(Dataset rows)
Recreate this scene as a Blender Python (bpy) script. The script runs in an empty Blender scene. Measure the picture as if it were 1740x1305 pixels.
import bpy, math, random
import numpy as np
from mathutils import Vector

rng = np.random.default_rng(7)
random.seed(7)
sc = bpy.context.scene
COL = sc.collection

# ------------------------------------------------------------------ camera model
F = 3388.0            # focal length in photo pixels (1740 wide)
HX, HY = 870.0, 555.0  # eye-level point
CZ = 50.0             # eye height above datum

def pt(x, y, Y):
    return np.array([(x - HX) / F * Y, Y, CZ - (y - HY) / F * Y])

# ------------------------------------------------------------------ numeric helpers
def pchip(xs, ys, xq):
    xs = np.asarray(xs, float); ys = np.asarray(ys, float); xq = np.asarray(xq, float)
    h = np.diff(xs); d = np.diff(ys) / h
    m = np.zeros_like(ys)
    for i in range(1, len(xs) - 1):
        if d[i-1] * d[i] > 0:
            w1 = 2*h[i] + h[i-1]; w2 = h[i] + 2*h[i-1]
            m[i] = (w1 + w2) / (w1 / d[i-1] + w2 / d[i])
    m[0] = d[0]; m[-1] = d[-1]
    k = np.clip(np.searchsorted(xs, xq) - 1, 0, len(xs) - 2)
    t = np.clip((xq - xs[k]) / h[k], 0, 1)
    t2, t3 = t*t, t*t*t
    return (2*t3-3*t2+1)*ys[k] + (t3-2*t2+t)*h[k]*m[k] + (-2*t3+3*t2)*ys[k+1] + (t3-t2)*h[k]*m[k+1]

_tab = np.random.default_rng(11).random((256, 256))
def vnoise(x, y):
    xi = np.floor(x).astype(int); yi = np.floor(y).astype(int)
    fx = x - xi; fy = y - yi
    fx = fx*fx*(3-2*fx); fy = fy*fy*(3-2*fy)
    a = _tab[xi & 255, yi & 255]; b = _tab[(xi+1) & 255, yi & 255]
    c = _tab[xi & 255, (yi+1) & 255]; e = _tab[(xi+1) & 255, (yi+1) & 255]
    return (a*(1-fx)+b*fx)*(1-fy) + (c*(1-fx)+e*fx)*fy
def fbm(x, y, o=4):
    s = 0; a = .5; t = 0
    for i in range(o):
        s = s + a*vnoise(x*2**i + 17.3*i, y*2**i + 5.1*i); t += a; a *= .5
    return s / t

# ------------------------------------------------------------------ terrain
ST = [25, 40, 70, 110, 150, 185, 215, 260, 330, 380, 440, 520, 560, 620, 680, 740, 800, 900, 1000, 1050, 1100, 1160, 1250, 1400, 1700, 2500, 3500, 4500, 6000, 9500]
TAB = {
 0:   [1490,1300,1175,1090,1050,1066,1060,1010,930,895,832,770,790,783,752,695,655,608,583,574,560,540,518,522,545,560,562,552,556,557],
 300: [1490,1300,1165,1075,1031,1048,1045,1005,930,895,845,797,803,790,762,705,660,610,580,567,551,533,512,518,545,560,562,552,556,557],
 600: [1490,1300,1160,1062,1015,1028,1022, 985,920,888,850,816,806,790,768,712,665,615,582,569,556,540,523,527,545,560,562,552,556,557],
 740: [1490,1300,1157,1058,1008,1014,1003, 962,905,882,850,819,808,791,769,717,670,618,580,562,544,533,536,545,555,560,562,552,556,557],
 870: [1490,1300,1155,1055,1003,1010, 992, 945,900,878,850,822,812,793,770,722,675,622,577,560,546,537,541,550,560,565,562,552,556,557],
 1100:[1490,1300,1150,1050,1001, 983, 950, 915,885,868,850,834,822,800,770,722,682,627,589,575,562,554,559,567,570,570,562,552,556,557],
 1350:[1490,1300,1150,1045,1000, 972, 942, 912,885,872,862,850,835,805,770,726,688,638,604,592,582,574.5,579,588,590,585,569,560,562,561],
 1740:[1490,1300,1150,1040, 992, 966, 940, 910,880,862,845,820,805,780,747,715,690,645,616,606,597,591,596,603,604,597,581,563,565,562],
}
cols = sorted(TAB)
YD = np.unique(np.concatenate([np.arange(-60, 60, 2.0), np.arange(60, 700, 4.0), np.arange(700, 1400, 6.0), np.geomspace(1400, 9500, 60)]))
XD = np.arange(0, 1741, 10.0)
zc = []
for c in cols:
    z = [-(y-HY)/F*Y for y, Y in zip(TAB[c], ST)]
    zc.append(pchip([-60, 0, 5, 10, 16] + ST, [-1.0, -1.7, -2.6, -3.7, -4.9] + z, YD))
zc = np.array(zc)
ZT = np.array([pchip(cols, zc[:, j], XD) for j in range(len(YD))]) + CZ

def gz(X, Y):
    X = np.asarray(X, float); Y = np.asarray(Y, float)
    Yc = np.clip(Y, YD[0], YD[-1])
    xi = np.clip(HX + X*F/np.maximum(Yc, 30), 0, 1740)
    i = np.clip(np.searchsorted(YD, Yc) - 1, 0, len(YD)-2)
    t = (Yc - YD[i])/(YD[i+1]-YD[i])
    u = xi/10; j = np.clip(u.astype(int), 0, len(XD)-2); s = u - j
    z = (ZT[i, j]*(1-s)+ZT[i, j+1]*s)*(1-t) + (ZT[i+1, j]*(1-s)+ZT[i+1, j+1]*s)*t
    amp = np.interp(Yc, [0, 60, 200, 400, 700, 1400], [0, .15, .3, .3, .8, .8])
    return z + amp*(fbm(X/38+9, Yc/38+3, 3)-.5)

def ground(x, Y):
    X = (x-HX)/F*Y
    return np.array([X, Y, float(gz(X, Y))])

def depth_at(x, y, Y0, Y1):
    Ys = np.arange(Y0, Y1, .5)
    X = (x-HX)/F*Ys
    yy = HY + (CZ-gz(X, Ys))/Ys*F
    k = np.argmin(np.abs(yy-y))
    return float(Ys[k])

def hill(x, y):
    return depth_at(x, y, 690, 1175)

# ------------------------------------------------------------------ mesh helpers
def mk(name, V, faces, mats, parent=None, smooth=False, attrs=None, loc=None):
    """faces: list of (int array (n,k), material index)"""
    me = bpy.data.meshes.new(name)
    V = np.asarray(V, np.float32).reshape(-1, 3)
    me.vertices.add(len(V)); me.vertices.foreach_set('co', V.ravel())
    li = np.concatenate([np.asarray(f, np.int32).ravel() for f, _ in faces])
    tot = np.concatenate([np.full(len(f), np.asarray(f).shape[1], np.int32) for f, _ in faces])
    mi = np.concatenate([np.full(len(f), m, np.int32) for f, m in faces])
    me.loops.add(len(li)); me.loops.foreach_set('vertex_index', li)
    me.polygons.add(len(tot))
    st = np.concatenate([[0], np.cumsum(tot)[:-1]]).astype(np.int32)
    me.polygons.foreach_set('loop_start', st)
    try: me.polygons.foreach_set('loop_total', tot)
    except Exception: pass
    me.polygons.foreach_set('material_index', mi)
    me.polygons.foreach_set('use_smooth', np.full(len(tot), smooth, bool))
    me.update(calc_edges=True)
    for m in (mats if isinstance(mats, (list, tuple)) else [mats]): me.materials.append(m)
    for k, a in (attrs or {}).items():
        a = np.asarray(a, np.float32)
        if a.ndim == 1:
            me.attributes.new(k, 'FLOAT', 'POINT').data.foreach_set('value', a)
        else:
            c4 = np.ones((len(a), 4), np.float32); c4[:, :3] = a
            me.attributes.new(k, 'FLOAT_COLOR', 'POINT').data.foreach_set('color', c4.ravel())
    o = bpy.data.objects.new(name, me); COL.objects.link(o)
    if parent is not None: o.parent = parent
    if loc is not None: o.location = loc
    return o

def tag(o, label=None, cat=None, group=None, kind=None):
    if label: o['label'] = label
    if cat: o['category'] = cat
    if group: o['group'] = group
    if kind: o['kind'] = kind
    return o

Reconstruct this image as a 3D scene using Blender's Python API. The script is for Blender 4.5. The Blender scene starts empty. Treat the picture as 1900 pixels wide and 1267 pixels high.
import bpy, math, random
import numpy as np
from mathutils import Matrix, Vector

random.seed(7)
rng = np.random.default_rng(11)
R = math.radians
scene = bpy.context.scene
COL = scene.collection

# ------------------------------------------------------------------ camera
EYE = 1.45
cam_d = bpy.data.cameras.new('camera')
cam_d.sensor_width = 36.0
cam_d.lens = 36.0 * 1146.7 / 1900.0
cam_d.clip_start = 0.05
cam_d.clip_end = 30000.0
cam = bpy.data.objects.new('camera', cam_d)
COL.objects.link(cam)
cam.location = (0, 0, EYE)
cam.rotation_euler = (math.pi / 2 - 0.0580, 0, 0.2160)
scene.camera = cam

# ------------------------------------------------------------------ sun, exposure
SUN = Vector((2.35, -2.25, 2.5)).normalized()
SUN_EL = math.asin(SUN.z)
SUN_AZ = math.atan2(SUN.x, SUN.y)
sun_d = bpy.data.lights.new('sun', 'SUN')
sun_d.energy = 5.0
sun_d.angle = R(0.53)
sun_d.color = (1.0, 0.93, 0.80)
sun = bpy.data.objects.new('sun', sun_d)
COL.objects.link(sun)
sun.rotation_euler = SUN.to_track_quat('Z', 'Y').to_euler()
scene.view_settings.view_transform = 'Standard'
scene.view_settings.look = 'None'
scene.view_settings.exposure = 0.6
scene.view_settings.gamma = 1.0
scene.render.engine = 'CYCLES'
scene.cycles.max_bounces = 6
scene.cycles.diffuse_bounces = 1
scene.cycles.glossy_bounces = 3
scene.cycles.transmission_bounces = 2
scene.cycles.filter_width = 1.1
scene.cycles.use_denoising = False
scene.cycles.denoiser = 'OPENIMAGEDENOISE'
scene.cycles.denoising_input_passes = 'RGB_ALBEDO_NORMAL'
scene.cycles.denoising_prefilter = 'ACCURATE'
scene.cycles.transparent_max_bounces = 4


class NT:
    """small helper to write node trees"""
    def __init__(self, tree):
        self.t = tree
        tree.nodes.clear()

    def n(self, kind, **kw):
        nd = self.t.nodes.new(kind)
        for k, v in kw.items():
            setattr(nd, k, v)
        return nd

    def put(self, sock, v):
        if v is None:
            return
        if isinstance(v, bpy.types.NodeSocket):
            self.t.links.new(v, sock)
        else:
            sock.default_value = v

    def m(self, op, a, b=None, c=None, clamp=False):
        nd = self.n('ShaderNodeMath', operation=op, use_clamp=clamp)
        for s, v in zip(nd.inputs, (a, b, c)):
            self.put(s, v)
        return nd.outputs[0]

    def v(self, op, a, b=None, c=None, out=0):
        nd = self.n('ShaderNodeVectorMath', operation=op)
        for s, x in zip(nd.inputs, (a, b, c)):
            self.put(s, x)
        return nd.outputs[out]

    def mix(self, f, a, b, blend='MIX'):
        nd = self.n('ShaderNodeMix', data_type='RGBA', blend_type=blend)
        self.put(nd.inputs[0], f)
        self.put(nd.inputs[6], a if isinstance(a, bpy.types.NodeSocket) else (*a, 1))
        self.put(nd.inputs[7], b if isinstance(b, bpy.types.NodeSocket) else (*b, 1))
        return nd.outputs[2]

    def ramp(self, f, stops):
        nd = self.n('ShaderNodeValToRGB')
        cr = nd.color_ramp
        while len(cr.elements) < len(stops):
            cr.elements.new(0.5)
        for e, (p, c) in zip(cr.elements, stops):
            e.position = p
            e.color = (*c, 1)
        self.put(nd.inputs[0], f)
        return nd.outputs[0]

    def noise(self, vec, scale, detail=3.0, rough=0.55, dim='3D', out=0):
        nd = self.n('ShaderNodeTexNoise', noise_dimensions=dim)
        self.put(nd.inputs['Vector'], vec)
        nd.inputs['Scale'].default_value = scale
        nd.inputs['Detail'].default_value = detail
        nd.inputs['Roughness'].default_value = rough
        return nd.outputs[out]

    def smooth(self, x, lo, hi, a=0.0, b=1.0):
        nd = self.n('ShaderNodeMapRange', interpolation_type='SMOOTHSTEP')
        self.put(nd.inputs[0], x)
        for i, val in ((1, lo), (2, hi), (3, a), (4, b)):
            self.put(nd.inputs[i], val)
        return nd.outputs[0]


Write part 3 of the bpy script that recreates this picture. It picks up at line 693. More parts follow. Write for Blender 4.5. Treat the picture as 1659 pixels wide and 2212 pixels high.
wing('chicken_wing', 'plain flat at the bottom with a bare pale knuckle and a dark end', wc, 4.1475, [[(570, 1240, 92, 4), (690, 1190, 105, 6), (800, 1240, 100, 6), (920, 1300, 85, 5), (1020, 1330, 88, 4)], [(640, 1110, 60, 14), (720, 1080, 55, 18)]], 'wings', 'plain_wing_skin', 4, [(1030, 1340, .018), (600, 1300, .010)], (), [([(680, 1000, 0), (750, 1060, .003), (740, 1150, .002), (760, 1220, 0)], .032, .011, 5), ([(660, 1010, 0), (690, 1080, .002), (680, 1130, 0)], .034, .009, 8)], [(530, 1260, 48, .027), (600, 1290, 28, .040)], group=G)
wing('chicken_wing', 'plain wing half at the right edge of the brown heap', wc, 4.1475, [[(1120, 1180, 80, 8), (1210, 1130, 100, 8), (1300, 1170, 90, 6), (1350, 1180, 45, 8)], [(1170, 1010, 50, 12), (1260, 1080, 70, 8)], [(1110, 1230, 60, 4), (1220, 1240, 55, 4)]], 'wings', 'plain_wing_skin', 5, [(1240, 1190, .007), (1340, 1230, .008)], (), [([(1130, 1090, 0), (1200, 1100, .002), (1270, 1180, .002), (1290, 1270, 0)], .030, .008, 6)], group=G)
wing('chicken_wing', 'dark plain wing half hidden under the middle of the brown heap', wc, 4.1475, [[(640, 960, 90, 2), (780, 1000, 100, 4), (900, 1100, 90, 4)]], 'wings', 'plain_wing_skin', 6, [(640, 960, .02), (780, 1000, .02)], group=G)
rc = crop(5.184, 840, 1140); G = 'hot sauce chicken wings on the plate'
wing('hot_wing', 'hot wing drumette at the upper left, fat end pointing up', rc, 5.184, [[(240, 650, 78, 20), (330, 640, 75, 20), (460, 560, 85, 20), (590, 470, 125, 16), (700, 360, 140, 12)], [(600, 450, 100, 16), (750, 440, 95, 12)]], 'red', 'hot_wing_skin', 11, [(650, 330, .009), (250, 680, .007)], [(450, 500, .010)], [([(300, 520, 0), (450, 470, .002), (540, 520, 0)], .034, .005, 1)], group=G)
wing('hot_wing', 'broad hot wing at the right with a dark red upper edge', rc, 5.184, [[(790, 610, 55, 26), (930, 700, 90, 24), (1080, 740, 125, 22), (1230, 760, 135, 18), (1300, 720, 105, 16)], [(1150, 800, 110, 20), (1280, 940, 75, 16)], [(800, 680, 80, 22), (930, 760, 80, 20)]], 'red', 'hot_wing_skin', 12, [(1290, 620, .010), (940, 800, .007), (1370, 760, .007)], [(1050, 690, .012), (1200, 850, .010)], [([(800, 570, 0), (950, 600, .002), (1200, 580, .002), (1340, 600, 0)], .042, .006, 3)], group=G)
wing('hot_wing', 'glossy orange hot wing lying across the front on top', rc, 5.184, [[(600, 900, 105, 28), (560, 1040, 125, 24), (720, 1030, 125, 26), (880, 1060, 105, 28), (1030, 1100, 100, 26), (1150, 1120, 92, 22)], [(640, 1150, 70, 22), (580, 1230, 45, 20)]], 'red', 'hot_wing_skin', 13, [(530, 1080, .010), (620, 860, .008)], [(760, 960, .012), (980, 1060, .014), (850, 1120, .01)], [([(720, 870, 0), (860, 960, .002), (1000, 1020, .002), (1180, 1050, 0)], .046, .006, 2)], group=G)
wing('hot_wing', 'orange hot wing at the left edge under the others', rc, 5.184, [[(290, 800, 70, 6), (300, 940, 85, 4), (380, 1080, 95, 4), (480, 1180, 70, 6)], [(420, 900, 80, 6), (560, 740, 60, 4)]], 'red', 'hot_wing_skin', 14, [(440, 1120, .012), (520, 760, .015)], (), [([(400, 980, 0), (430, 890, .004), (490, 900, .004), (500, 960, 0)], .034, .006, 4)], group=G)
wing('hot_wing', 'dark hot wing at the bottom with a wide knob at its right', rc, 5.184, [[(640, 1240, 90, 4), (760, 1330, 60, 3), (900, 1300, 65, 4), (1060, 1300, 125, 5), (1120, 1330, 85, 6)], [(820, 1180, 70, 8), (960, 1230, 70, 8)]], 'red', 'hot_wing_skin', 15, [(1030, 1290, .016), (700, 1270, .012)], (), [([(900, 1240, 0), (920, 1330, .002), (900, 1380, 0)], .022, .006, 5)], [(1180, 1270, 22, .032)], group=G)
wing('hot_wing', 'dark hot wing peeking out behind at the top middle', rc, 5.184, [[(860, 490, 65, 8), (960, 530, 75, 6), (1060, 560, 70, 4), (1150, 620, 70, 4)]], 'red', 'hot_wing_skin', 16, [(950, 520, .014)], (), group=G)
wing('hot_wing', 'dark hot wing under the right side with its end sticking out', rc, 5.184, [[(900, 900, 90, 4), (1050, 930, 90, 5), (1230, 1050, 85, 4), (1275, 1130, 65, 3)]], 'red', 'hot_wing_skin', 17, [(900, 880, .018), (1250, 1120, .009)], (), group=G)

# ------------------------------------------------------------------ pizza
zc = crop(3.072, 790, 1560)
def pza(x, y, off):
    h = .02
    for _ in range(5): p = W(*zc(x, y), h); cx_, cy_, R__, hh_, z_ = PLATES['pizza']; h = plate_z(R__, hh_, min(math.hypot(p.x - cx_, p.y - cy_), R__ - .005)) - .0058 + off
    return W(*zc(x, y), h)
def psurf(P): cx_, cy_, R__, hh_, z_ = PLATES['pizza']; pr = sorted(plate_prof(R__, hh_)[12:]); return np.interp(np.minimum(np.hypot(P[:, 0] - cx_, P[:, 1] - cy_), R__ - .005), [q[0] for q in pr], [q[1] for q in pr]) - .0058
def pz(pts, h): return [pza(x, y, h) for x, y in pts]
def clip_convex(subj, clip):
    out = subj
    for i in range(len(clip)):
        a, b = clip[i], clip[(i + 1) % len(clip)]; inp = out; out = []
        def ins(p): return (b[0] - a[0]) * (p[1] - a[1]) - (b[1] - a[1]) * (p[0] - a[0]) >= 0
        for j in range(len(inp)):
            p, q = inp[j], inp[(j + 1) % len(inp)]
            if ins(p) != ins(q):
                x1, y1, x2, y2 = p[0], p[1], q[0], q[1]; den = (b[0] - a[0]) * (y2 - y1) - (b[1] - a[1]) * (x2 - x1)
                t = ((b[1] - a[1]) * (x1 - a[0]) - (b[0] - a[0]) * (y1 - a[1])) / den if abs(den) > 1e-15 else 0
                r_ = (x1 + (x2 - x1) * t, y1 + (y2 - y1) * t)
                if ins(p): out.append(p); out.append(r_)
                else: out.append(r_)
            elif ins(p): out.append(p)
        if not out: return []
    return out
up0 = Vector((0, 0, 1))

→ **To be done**
From the first line of the records above to the line that contains "return (2*t3-3*t2+1)*ys[k] +", quote each line exactly.

→ **Result of the task**
Recreate this scene as a Blender Python (bpy) script. The script runs in an empty Blender scene. Measure the picture as if it were 1740x1305 pixels.
import bpy, math, random
import numpy as np
from mathutils import Vector

rng = np.random.default_rng(7)
random.seed(7)
sc = bpy.context.scene
COL = sc.collection

# ------------------------------------------------------------------ camera model
F = 3388.0            # focal length in photo pixels (1740 wide)
HX, HY = 870.0, 555.0  # eye-level point
CZ = 50.0             # eye height above datum

def pt(x, y, Y):
    return np.array([(x - HX) / F * Y, Y, CZ - (y - HY) / F * Y])

# ------------------------------------------------------------------ numeric helpers
def pchip(xs, ys, xq):
    xs = np.asarray(xs, float); ys = np.asarray(ys, float); xq = np.asarray(xq, float)
    h = np.diff(xs); d = np.diff(ys) / h
    m = np.zeros_like(ys)
    for i in range(1, len(xs) - 1):
        if d[i-1] * d[i] > 0:
            w1 = 2*h[i] + h[i-1]; w2 = h[i] + 2*h[i-1]
            m[i] = (w1 + w2) / (w1 / d[i-1] + w2 / d[i])
    m[0] = d[0]; m[-1] = d[-1]
    k = np.clip(np.searchsorted(xs, xq) - 1, 0, len(xs) - 2)
    t = np.clip((xq - xs[k]) / h[k], 0, 1)
    t2, t3 = t*t, t*t*t
    return (2*t3-3*t2+1)*ys[k] + (t3-2*t2+t)*h[k]*m[k] + (-2*t3+3*t2)*ys[k+1] + (t3-t2)*h[k]*m[k+1]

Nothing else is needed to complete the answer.